A despeito de heterogeneidades e contradições internas, as culturas corporativas hegemônicas, nas polícias, herdaram valores (e visões sobre o que devem ser as polícias, quais suas funções) dos porões da ditadura, os quais, por sua vez, ecoavam uma história bem mais remota e sombria, remetendo à escravidão. O insulamento que caracteriza o enclave só se tornou possível pela cumplicidade ativa e passiva do Ministério Público e da Justiça, assim como deve sua permanência à solidariedade de políticos, setores da mídia e da própria sociedade.
Portanto, se tomarmos como referência a Constituição, especialmente o conceito de Estado democrático de direito, não estamos imersos em uma guerra civil, mas em ambiente institucional anômalo, marcado pela dualidade entre poder e autoridade – esta deriva da soberania popular, pela mediação do voto ou de postulações consagradas na Carta constitucional. Os aparatos de coerção (não só as polícias, o governo Bolsonaro demonstrou que também as Forças Armadas são enclaves refratários à autoridade civil), que sustentam, em última instância, a conversão da autoridade em poder, na medida em que se autonomizaram, criaram uma brecha, injetando incerteza e gerando fragilidade na autoridade e em suas fontes.

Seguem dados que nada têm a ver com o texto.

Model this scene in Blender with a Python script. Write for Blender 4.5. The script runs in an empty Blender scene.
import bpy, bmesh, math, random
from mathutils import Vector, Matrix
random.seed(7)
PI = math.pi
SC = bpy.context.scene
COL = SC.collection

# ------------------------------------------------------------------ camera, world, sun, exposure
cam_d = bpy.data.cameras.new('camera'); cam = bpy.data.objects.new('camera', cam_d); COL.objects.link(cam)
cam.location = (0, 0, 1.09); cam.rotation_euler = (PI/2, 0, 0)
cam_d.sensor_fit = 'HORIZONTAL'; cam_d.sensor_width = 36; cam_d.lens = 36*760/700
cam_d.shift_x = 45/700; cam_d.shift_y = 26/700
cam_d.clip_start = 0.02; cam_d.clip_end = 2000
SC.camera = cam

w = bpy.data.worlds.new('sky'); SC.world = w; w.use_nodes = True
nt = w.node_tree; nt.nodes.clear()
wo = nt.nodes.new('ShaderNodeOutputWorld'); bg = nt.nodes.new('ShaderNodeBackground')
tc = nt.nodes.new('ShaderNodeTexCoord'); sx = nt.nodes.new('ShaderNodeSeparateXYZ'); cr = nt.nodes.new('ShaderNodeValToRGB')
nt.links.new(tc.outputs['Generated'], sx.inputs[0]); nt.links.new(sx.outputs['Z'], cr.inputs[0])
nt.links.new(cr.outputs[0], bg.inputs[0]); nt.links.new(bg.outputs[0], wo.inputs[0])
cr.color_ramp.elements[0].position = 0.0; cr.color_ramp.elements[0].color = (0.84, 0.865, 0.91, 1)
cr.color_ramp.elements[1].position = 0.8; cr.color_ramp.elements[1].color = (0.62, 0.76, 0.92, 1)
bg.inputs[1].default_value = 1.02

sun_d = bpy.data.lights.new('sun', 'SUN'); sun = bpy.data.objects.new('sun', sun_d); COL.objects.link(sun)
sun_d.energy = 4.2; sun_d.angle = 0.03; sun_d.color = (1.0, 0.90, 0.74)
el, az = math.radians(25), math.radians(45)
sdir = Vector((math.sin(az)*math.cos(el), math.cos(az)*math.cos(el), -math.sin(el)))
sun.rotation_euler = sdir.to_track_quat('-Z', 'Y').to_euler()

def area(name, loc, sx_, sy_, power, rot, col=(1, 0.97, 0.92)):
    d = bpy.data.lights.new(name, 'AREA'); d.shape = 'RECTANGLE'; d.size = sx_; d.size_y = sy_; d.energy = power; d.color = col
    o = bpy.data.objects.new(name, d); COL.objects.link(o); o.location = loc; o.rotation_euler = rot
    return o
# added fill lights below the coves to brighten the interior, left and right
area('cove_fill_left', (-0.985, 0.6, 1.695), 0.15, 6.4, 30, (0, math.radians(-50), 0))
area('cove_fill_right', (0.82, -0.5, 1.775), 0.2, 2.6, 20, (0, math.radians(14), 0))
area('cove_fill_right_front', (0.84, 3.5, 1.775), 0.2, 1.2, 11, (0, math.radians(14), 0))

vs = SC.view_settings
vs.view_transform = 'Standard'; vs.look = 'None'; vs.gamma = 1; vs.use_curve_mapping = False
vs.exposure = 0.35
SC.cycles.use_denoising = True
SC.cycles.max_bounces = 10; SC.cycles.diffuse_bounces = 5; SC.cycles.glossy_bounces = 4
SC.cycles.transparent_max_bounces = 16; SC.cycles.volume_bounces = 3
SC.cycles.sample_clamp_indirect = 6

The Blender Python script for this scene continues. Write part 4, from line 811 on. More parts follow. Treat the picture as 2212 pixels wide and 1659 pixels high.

Não há guerra, mas tampouco existe Estado democrático de direito.
Dada a natureza fraturada das matrizes institucionais: de um lado, a força; de outro, a autoridade. A tendência é que a primeira devore a segunda, gradual ou abruptamente. Por ora, matando jovens negros; um dia, talvez, esmagando a democracia – ou o que dela restar.
Itamar Silva: No Rio de Janeiro se banalizou chamar os conflitos armados, envolvendo polícia, milícia e tráfico, de guerra. Me causa um certo incômodo porque esse jargão serve para desresponsabilizar o Estado pelas mortes ocorridas e, também, serve para as polícias justificarem as execuções sumárias e os recorrentes desrespeito aos direitos humanos. A guerra permite suspender os direitos civis e ninguém é responsabilizado.